Comment Evidence vs. Faith: Election 2004 (Score 3, Insightful) 1237
The simple fact is that many of the comments already made were clearly made by those who haven't bothered to read the actual report or even it's summary of findings (well linked). The simplest summary is that given a wide variety of independent variables (i.e. data that might have some causal relationship with the outcome) and one independent variable (namely the shift in support from Dem to GOP in the presidential race between 2000 and 2004), the only significant movement occurred in predominantly Democratic counties with electronic touch-screen voting machines. The statistical tests reject virtually any possibility that these shifts were related to number of voters, income, Hispanic population, or voter turnout.
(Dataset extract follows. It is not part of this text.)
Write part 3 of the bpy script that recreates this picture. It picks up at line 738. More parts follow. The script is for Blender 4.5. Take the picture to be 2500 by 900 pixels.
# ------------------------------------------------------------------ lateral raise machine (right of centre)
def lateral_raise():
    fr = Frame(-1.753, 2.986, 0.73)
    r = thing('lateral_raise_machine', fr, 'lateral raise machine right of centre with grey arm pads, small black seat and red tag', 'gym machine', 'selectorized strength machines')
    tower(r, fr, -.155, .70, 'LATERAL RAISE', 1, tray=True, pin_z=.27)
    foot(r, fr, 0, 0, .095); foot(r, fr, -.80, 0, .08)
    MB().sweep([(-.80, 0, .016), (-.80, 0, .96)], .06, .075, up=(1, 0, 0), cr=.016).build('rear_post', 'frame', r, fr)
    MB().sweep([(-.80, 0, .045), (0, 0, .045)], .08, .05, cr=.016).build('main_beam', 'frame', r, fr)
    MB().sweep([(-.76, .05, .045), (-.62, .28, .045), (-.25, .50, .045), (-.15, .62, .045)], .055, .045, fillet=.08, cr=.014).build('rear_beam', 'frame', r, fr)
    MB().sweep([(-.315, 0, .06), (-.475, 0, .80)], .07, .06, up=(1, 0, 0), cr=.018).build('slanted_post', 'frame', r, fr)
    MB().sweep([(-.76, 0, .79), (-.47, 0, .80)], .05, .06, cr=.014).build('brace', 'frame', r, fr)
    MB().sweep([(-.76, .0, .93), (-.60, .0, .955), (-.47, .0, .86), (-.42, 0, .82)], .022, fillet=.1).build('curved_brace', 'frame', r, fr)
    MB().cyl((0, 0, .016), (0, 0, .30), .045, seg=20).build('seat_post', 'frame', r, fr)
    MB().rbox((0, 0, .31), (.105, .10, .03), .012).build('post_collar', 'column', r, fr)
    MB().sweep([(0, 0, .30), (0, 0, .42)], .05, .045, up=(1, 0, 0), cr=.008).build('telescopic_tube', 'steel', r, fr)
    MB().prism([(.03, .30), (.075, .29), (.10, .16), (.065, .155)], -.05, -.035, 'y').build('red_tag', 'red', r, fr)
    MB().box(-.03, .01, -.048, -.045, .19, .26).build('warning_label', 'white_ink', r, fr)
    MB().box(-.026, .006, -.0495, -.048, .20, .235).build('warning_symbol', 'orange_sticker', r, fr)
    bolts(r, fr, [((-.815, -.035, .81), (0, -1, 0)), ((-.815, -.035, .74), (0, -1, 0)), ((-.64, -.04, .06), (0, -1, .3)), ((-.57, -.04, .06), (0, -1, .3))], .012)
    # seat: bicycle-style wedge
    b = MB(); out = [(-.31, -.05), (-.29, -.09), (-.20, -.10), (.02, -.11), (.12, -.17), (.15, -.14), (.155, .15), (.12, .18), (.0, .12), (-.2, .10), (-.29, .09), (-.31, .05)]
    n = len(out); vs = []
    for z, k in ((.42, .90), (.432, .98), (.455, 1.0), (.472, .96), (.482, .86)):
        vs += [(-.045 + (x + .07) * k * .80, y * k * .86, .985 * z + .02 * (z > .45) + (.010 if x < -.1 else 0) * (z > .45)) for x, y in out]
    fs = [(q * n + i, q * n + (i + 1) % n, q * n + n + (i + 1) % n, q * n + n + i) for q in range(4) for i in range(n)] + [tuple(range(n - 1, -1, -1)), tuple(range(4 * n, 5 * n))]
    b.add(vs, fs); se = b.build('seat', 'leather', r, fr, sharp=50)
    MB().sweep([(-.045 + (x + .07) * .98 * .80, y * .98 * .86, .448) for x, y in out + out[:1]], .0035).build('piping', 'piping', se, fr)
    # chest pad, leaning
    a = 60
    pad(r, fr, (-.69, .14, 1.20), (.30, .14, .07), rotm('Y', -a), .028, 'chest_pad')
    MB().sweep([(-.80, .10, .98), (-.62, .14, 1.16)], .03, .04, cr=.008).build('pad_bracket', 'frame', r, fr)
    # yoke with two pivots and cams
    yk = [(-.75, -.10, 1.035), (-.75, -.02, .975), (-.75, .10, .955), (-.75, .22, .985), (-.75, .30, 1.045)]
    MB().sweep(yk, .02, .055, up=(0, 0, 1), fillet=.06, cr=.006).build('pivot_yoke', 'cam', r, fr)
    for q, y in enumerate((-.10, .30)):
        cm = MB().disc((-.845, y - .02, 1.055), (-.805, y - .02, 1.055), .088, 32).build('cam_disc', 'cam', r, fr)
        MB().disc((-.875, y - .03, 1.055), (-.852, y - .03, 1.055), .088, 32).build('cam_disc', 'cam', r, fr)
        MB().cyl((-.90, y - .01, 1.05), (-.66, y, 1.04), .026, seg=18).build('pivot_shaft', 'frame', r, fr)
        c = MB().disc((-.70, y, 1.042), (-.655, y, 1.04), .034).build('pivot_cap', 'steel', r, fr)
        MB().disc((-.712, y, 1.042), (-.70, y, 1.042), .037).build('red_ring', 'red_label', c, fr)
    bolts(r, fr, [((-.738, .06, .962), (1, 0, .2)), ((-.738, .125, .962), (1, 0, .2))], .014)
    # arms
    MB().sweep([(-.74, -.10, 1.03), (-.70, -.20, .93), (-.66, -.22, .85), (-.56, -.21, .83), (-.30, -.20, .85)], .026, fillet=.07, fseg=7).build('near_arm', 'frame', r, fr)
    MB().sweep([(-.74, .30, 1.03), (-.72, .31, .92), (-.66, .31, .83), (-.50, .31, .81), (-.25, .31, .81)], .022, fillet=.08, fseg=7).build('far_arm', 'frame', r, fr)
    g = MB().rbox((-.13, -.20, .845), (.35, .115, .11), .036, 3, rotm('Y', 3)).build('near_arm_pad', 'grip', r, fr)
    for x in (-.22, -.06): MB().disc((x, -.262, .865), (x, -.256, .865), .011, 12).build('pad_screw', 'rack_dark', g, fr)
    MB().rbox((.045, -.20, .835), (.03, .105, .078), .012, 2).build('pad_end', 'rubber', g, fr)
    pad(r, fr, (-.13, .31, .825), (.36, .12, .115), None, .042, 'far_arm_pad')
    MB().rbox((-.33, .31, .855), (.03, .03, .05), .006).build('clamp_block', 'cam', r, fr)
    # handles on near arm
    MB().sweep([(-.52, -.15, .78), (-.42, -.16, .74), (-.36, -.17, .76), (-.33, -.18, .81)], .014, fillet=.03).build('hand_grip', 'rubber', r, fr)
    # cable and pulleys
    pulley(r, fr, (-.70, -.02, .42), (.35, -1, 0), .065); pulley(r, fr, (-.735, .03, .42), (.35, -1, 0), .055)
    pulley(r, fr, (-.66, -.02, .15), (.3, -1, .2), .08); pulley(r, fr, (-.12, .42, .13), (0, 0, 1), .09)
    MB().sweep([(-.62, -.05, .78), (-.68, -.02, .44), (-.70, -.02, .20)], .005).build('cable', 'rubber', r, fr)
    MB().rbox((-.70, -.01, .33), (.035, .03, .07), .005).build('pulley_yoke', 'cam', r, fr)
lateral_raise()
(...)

The question, of course. is what does this mean? Well, in isolation, not much. It is likely that some other factors not included in the independent variables were very significant. Unfortunately, when these results are combined with the discrepancies between the early exit polls and the vote counts. And contrary to a lot of analysis, past history has these exit polls much more accurate than they seem to have been this year.
Was there fraud then? We don't know. Evidence suggests that there may have been something going on (and the spread from 130K-260K has to do with uncertainty as to what kind of error might have taken place since misassigned votes are worth twice the difference of phantom votes). And the reality is that the rush to unauditable e-voting has made it more difficult to determine what kind of errors may have taken place.